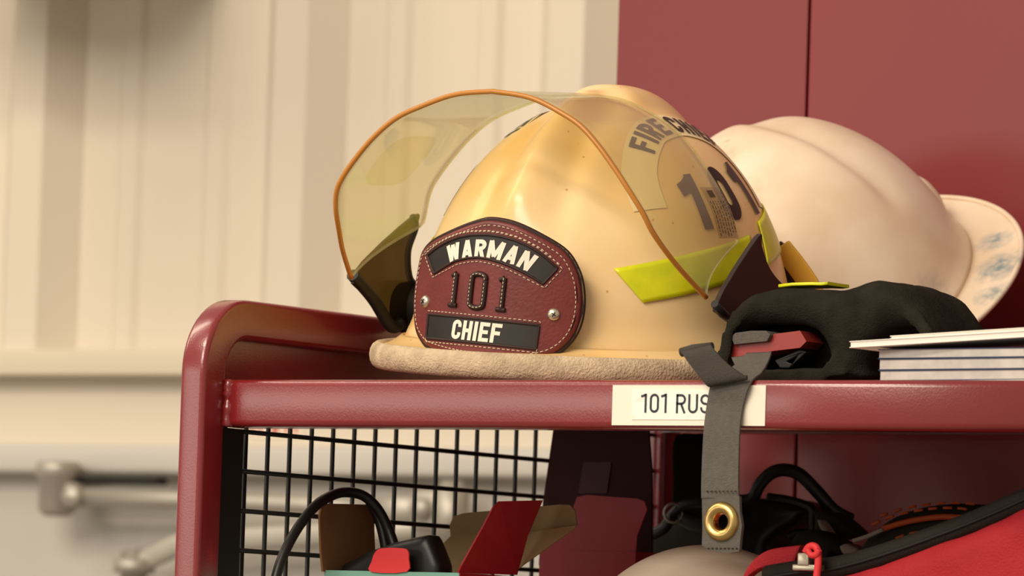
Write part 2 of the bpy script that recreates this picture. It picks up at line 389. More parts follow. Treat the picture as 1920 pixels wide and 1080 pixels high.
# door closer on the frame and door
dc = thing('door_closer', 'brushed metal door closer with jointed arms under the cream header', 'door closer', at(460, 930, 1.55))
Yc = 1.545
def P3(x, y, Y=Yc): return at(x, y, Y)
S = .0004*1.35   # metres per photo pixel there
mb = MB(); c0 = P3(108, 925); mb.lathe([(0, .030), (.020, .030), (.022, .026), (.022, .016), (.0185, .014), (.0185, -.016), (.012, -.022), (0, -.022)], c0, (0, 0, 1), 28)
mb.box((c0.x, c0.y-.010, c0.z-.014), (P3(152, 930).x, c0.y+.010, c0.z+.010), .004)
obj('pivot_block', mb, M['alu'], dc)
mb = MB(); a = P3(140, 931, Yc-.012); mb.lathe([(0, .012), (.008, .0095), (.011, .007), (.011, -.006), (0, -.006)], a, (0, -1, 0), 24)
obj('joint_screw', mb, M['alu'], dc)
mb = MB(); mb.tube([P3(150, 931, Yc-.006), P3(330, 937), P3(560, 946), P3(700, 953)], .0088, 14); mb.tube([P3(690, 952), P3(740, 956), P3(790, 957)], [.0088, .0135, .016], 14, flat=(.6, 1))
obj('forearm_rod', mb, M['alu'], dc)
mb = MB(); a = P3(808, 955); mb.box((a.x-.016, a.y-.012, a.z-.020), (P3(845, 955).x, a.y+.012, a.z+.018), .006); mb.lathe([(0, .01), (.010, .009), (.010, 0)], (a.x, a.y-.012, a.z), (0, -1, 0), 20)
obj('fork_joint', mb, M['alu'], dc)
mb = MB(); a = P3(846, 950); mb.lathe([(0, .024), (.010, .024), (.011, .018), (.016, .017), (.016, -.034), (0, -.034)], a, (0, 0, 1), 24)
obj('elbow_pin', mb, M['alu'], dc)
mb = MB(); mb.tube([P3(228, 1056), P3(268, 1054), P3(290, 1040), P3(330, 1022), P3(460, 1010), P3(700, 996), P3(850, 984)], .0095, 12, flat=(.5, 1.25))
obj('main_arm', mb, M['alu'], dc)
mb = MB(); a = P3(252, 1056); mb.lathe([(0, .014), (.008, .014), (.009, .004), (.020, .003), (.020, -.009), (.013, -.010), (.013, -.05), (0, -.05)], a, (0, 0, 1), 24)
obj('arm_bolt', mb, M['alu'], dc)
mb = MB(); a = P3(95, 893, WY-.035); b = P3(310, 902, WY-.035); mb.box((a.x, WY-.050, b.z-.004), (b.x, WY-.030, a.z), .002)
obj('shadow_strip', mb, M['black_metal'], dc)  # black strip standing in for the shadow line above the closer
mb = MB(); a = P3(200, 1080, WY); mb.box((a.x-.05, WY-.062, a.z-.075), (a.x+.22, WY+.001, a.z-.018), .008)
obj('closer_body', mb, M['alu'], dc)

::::

WHAT IS ASKED
Quote the listing above in full, except for the pictures.

ANSWER IN FULL
Write part 2 of the bpy script that recreates this picture. It picks up at line 389. More parts follow. Treat the picture as 1920 pixels wide and 1080 pixels high.
# door closer on the frame and door
dc = thing('door_closer', 'brushed metal door closer with jointed arms under the cream header', 'door closer', at(460, 930, 1.55))
Yc = 1.545
def P3(x, y, Y=Yc): return at(x, y, Y)
S = .0004*1.35   # metres per photo pixel there
mb = MB(); c0 = P3(108, 925); mb.lathe([(0, .030), (.020, .030), (.022, .026), (.022, .016), (.0185, .014), (.0185, -.016), (.012, -.022), (0, -.022)], c0, (0, 0, 1), 28)
mb.box((c0.x, c0.y-.010, c0.z-.014), (P3(152, 930).x, c0.y+.010, c0.z+.010), .004)
obj('pivot_block', mb, M['alu'], dc)
mb = MB(); a = P3(140, 931, Yc-.012); mb.lathe([(0, .012), (.008, .0095), (.011, .007), (.011, -.006), (0, -.006)], a, (0, -1, 0), 24)
obj('joint_screw', mb, M['alu'], dc)
mb = MB(); mb.tube([P3(150, 931, Yc-.006), P3(330, 937), P3(560, 946), P3(700, 953)], .0088, 14); mb.tube([P3(690, 952), P3(740, 956), P3(790, 957)], [.0088, .0135, .016], 14, flat=(.6, 1))
obj('forearm_rod', mb, M['alu'], dc)
mb = MB(); a = P3(808, 955); mb.box((a.x-.016, a.y-.012, a.z-.020), (P3(845, 955).x, a.y+.012, a.z+.018), .006); mb.lathe([(0, .01), (.010, .009), (.010, 0)], (a.x, a.y-.012, a.z), (0, -1, 0), 20)
obj('fork_joint', mb, M['alu'], dc)
mb = MB(); a = P3(846, 950); mb.lathe([(0, .024), (.010, .024), (.011, .018), (.016, .017), (.016, -.034), (0, -.034)], a, (0, 0, 1), 24)
obj('elbow_pin', mb, M['alu'], dc)
mb = MB(); mb.tube([P3(228, 1056), P3(268, 1054), P3(290, 1040), P3(330, 1022), P3(460, 1010), P3(700, 996), P3(850, 984)], .0095, 12, flat=(.5, 1.25))
obj('main_arm', mb, M['alu'], dc)
mb = MB(); a = P3(252, 1056); mb.lathe([(0, .014), (.008, .014), (.009, .004), (.020, .003), (.020, -.009), (.013, -.010), (.013, -.05), (0, -.05)], a, (0, 0, 1), 24)
obj('arm_bolt', mb, M['alu'], dc)
mb = MB(); a = P3(95, 893, WY-.035); b = P3(310, 902, WY-.035); mb.box((a.x, WY-.050, b.z-.004), (b.x, WY-.030, a.z), .002)
obj('shadow_strip', mb, M['black_metal'], dc)  # black strip standing in for the shadow line above the closer
mb = MB(); a = P3(200, 1080, WY); mb.box((a.x-.05, WY-.062, a.z-.075), (a.x+.22, WY+.001, a.z-.018), .008)
obj('closer_body', mb, M['alu'], dc)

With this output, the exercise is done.